-- Begin --
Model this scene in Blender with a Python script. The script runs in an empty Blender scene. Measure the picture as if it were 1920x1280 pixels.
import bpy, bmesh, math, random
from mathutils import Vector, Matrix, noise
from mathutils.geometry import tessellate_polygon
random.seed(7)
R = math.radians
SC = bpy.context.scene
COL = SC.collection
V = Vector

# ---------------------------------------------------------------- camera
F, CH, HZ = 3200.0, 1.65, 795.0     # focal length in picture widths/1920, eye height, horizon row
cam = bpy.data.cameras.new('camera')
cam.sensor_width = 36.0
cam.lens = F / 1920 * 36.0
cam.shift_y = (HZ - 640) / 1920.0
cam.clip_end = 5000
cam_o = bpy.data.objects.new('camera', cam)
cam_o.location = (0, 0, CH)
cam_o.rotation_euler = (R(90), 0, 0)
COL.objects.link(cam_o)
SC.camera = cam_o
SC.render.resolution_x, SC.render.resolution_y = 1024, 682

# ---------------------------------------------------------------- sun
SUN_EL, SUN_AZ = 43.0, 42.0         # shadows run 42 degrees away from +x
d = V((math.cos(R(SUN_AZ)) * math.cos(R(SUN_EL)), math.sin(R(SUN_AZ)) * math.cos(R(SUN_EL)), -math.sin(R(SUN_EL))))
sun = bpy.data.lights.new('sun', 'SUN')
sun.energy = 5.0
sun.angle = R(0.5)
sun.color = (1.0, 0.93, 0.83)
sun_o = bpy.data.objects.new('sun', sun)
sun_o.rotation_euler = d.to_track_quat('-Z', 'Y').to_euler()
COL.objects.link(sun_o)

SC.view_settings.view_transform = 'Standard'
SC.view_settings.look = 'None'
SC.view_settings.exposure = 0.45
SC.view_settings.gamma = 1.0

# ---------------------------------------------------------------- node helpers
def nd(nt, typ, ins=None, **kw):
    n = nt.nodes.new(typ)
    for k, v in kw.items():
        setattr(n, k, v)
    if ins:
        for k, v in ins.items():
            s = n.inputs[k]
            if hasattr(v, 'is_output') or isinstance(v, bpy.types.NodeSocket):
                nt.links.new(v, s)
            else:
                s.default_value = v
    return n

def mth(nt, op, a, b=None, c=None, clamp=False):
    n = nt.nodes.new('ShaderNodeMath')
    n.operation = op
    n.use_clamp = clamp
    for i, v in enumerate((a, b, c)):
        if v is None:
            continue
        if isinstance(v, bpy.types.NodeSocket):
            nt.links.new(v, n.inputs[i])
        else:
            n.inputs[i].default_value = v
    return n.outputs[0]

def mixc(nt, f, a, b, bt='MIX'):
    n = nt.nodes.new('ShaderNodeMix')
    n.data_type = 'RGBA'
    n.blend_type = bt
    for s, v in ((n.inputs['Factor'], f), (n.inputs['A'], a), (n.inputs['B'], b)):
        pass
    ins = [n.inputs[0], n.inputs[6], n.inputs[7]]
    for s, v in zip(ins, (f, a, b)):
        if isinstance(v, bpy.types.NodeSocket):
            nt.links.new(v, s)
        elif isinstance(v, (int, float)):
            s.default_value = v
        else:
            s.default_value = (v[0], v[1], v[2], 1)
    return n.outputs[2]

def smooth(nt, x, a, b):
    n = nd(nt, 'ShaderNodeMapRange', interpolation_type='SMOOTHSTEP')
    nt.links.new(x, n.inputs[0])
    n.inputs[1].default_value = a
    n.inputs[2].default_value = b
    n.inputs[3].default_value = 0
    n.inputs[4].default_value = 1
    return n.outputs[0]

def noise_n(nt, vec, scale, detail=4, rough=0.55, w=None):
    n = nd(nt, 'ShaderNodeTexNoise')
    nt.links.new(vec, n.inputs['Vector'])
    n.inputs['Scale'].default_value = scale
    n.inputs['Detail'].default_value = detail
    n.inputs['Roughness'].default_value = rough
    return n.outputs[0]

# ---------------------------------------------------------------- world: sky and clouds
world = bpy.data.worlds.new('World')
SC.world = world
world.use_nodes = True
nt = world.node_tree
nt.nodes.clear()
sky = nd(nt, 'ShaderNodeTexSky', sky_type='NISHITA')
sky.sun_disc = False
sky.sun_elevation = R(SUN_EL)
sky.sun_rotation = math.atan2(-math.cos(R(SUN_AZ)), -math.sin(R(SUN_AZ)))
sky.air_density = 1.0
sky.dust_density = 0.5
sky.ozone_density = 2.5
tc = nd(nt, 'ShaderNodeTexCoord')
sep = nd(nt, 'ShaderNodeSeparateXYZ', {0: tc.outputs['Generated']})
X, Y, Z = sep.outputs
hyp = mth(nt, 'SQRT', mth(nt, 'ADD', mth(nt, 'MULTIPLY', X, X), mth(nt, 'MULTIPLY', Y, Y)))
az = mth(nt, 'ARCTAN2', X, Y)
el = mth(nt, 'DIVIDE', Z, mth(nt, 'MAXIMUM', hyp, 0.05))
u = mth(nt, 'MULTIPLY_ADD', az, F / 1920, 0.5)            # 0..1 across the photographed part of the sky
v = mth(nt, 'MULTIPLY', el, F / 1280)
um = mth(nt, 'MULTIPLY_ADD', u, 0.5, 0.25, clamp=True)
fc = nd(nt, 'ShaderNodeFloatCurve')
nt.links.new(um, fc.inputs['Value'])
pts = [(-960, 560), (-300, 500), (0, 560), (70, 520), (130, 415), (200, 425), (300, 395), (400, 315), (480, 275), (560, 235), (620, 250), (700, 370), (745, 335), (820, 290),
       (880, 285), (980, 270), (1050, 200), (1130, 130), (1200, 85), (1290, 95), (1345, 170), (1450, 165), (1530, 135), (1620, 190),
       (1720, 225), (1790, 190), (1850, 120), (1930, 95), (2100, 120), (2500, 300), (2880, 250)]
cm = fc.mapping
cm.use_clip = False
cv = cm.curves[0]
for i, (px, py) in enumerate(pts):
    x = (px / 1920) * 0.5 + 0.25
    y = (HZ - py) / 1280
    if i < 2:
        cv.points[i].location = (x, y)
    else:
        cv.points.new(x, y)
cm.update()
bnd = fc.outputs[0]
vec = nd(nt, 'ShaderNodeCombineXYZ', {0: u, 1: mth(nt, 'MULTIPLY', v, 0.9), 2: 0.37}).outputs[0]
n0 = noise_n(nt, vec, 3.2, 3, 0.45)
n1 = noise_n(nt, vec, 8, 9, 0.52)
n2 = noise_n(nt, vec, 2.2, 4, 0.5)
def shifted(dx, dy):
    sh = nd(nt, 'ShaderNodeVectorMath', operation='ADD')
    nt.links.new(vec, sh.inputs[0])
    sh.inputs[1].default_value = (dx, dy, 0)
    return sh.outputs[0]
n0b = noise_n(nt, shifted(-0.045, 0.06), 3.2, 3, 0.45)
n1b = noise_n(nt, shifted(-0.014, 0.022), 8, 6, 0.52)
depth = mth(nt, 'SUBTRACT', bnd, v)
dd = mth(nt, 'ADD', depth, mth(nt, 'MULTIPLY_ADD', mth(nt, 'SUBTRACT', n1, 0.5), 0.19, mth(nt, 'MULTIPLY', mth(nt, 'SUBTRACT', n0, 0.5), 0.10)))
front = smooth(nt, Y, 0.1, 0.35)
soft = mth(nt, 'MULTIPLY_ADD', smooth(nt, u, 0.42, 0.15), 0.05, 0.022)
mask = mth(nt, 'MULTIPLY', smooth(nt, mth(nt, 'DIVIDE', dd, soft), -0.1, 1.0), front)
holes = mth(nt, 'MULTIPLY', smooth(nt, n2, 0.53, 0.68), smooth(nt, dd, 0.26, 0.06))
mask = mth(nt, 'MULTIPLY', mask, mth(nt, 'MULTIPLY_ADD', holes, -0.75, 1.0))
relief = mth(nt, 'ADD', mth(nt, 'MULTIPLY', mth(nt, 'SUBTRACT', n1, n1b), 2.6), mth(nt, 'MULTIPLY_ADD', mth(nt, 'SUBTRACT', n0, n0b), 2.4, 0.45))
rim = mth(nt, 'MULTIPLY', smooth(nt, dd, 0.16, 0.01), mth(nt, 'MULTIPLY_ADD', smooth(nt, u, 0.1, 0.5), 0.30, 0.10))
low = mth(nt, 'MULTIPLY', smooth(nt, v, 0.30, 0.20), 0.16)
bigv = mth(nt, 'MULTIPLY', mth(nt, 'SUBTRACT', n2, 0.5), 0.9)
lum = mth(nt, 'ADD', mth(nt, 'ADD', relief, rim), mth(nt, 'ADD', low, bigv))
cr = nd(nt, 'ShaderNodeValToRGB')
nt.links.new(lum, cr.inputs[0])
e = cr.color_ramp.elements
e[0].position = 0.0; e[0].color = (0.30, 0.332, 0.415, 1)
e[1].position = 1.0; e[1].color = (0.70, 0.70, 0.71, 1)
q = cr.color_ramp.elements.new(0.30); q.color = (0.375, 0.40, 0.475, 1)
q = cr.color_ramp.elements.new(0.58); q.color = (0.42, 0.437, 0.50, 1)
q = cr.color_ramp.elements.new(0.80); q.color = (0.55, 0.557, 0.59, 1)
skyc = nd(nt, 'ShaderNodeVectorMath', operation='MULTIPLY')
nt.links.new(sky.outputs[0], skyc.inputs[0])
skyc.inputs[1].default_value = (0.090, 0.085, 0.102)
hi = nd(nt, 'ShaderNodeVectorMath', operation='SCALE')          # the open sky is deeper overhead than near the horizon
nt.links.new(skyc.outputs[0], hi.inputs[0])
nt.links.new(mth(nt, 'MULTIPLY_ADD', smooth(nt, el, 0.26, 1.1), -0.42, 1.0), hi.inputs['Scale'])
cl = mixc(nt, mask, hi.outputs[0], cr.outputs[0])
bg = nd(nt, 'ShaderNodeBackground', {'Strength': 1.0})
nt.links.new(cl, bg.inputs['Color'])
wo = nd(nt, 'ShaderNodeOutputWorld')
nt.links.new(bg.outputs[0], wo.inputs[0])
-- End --
GIVEN EXERCISE -
Reproduce verbatim only this range: the first line of the material through the line that contains "SC.render.resolution_x, SC.render.resolution_y = 1024, 682", inclusive.

TASK SOLUTION -
Model this scene in Blender with a Python script. The script runs in an empty Blender scene. Measure the picture as if it were 1920x1280 pixels.
import bpy, bmesh, math, random
from mathutils import Vector, Matrix, noise
from mathutils.geometry import tessellate_polygon
random.seed(7)
R = math.radians
SC = bpy.context.scene
COL = SC.collection
V = Vector

# ---------------------------------------------------------------- camera
F, CH, HZ = 3200.0, 1.65, 795.0     # focal length in picture widths/1920, eye height, horizon row
cam = bpy.data.cameras.new('camera')
cam.sensor_width = 36.0
cam.lens = F / 1920 * 36.0
cam.shift_y = (HZ - 640) / 1920.0
cam.clip_end = 5000
cam_o = bpy.data.objects.new('camera', cam)
cam_o.location = (0, 0, CH)
cam_o.rotation_euler = (R(90), 0, 0)
COL.objects.link(cam_o)
SC.camera = cam_o
SC.render.resolution_x, SC.render.resolution_y = 1024, 682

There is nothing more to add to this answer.